By definition we have $$\cos(x):= \frac{1}{2}\left(e^{ix}+e^{-ix} \right) $$
Using this definition and applying the binomial expansion to the right hand side I would get $$\cos^n(x)= \left(\frac{1}{2}\right)^n\sum_{k=0}^n\left(\begin{matrix} n \\ k\end{matrix}\right) e^{ixk} e^{(-ix)(n-k)} = \left(\frac{1}{2} \right)^n \sum_{k=0}^n\left(\begin{matrix} n \\ k\end{matrix}\right) e^{(2k-n)ix}$$ which looks promising, but I can't continue from there, apparently to this Wikipedia entry here there is a much more elegant form. I do of course with the above already obtain the $\cos(2k-n)$ part but there is still the $i\sin(2k-n)$ part present. Namely: $$\cos^n(x) = \frac{1}{2^n}\sum_{k=0}^n \left(\begin{matrix} n \\ k\end{matrix}\right)\left(\cos((2k-n)x)+i \sin((2k-n)x)\right) $$
It feels like an invalid argument to say that $\cos^n(x)$ is real and therefore the $i \sin(2k-n)$ part will vanish.

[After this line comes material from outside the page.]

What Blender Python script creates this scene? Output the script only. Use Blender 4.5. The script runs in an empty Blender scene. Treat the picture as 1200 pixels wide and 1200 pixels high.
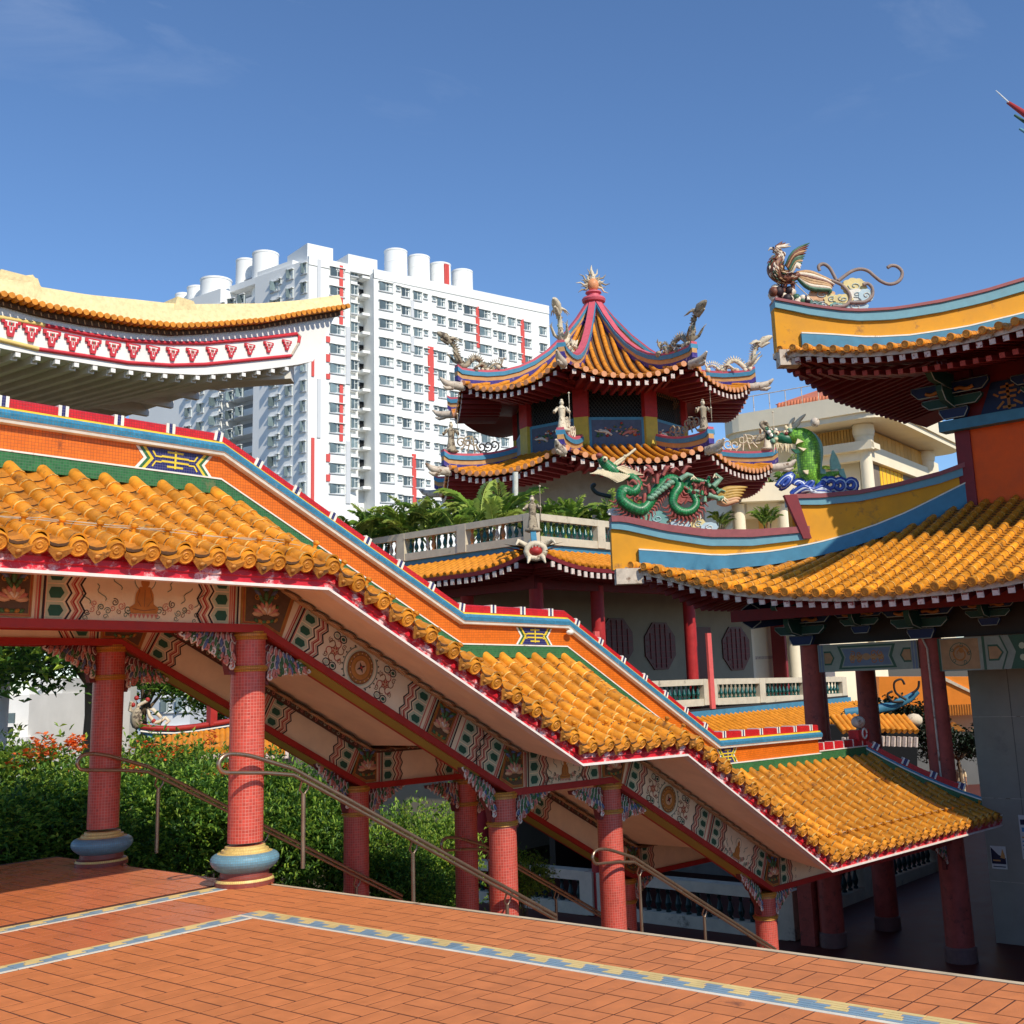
import bpy, math, random
import numpy as np
from mathutils import Vector, Matrix
SC = bpy.context.scene
COL = SC.collection
RN = random.Random(11)
PI = math.pi
V = Vector
# ------------------------------------------------------------------ camera, sky, sun, exposure
CP = V((-7.4511, -11.0493, 2.0))
_yaw, _pit, _rol, _f, _px, _py = .886, .2041, -.0445, 1357.45, 695.1134, 506.8423
CF = V((math.sin(_yaw)*math.cos(_pit), math.cos(_yaw)*math.cos(_pit), math.sin(_pit)))
_r0 = V((math.cos(_yaw), -math.sin(_yaw), 0)); _u0 = _r0.cross(CF)
CR = _r0*math.cos(_rol)+_u0*math.sin(_rol); CU = _u0*math.cos(_rol)-_r0*math.sin(_rol)
cd = bpy.data.cameras.new('camera'); cam = bpy.data.objects.new('camera', cd); COL.objects.link(cam)
cam.matrix_world = Matrix(((CR.x, CU.x, -CF.x, CP.x), (CR.y, CU.y, -CF.y, CP.y), (CR.z, CU.z, -CF.z, CP.z), (0, 0, 0, 1)))
cd.sensor_fit = 'HORIZONTAL'; cd.sensor_width = 36; cd.lens = _f/1200*36
cd.shift_x = (600-_px)/1200; cd.shift_y = (_py-600)/1200
cd.clip_start = .1; cd.clip_end = 6000
SC.camera = cam
SUN_EL = math.radians(41); SUN_AZ = math.radians(13)     # azimuth off -Y towards -X
SDIR = V((-math.sin(SUN_AZ)*math.cos(SUN_EL), -math.cos(SUN_AZ)*math.cos(SUN_EL), math.sin(SUN_EL)))
W = bpy.data.worlds.new('World'); SC.world = W; W.use_nodes = True
nt = W.node_tree; nt.nodes.clear()
wo = nt.nodes.new('ShaderNodeOutputWorld'); bg = nt.nodes.new('ShaderNodeBackground')
sky = nt.nodes.new('ShaderNodeTexSky'); sky.sky_type = 'NISHITA'; sky.sun_disc = False
sky.sun_elevation = SUN_EL; sky.sun_rotation = math.radians(180)+SUN_AZ
sky.air_density = 1.0; sky.dust_density = .0; sky.ozone_density = 8.0
bg.inputs['Strength'].default_value = .132
# faint cirrus: wind-drawn streaks, over the whole dome
tc = nt.nodes.new('ShaderNodeTexCoord'); mp = nt.nodes.new('ShaderNodeMapping')
mp.inputs['Scale'].default_value = (2.2, 3.2, 9.0); mp.inputs['Rotation'].default_value = (.25, .35, .5)
ns = nt.nodes.new('ShaderNodeTexNoise'); ns.inputs['Scale'].default_value = 1.7; ns.inputs['Detail'].default_value = 7
ns.inputs['Roughness'].default_value = .58; ns.inputs['Distortion'].default_value = .6
cr = nt.nodes.new('ShaderNodeValToRGB'); cr.color_ramp.elements[0].position = .53; cr.color_ramp.elements[1].position = .80
cr.color_ramp.elements[1].color = (.34, .34, .34, 1)
mx = nt.nodes.new('ShaderNodeMixRGB'); mx.inputs[2].default_value = (7, 7.4, 8, 1)
L = nt.links.new
sx = nt.nodes.new('ShaderNodeSeparateXYZ'); mr = nt.nodes.new('ShaderNodeMapRange'); mr.inputs['From Min'].default_value = .42; mr.inputs['From Max'].default_value = .62
mm_ = nt.nodes.new('ShaderNodeMath'); mm_.operation = 'MULTIPLY'
L(tc.outputs['Generated'], sx.inputs[0]); L(sx.outputs[2], mr.inputs['Value']); L(mr.outputs[0], mm_.inputs[1]); L(cr.outputs[0], mm_.inputs[0])
L(tc.outputs['Generated'], mp.inputs[0]); L(mp.outputs[0], ns.inputs['Vector']); L(ns.outputs['Fac'], cr.inputs[0])
L(mm_.outputs[0], mx.inputs[0]); L(sky.outputs[0], mx.inputs[1]); L(mx.outputs[0], bg.inputs[0]); L(bg.outputs[0], wo.inputs[0])
ld = bpy.data.lights.new('sun', 'SUN'); ld.energy = 3.8; ld.angle = math.radians(.53); ld.color = (1, .93, .8)
sun = bpy.data.objects.new('sun', ld); COL.objects.link(sun); sun.location = (0, -30, 40)
sun.rotation_euler = (-SDIR).to_track_quat('-Z', 'Y').to_euler()
SC.view_settings.view_transform = 'Standard'; SC.view_settings.look = 'None'
SC.view_settings.exposure = .2; SC.view_settings.gamma = 1; SC.view_settings.use_curve_mapping = False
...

For the power of trigonometric function we have the following identities: \begin{eqnarray} \cos^{2n}x &=& \frac{1}{2^{2n}}\binom{2n}{n}+\frac{1}{2^{2n-1}}\sum_{k=0}^{n-1}\binom{2n}{k}\cos[2(n-k)x] \tag 1\\ \cos^{2n+1}x &=& \frac{1}{4^n}\sum_{k=0}^{n}\binom{2n+1}{k}\cos[(2n+1-2k)x]\tag 2\\ \sin^{2n}x &=& \frac{1}{2^{2n}}\binom{2n}{n}+\frac{(-1)^n}{2^{2n-1}}\sum_{k=0}^{n}(-1)^k\binom{2n}{k}\cos[2(n-k)x] \tag 3 \\ \sin^{2n+1}x &=& \frac{(-1)^n}{4^n}\sum_{k=0}^{n-1}\binom{2n+1}{k}\sin[(2n+1-2k)x] \tag 4\\ \end{eqnarray} We prove the identity (1). We have $$ \cos x=\frac{(\cos x+i\sin x)+(\cos x-i\sin x)}{2}. $$ Put $\cos x+i\sin x=z$ so that $\cos x-i\sin x=z^{-1}$. Then we have $$ \cos^{2n}x=\left (\frac{z+z^{-1}}{2}\right)^{2n}=\frac{1}{2^{2n}}\sum_{k=0}^{2n}\binom{2n}{k}z^{-k}z^{2n-k}. $$ Further $$ 2^{2n}\cos^{2n}x=\sum_{k=0}^{n-1}\binom{2n}{k}z^{2(n-k)}+\binom{2n}{n}+\sum_{k=n+1}^{2n}\binom{2n}{k}z^{2(n-k)}. $$ In the second sum put $n-k=-(n-k')$. Then this sum is rewritten as $$ \sum_{k'=n-1}^{0}\binom{2n}{2n-k'}z^{-2(n-k')}=\sum_{k=0}^{n-1}\binom{2n}{k}z^{-2(n-k)} $$ and so $$ 2^{2n}\cos^{2n}x=\sum_{k=0}^{n-1}\binom{2n}{k}\left[z^{2(n-k)}+z^{-2(n-k)}\right]+\binom{2n}{n}. $$ However, $z^{2(n-k)}+z^{-2(n-k)}=2\cos[2(n-k)x]$, and therefore $$ \cos^{2n}x =\frac{1}{2^{2n}}\binom{2n}{n}+\frac{1}{2^{2n-1}}\sum_{k=0}^{n-1}\binom{2n}{k}\cos[2(n-k)x]. $$
Replacing in (1) $x$ by $\frac{\pi}{2}-x$, we get formula (2). Formulas (3) and (4) are deduced as (1) and (2).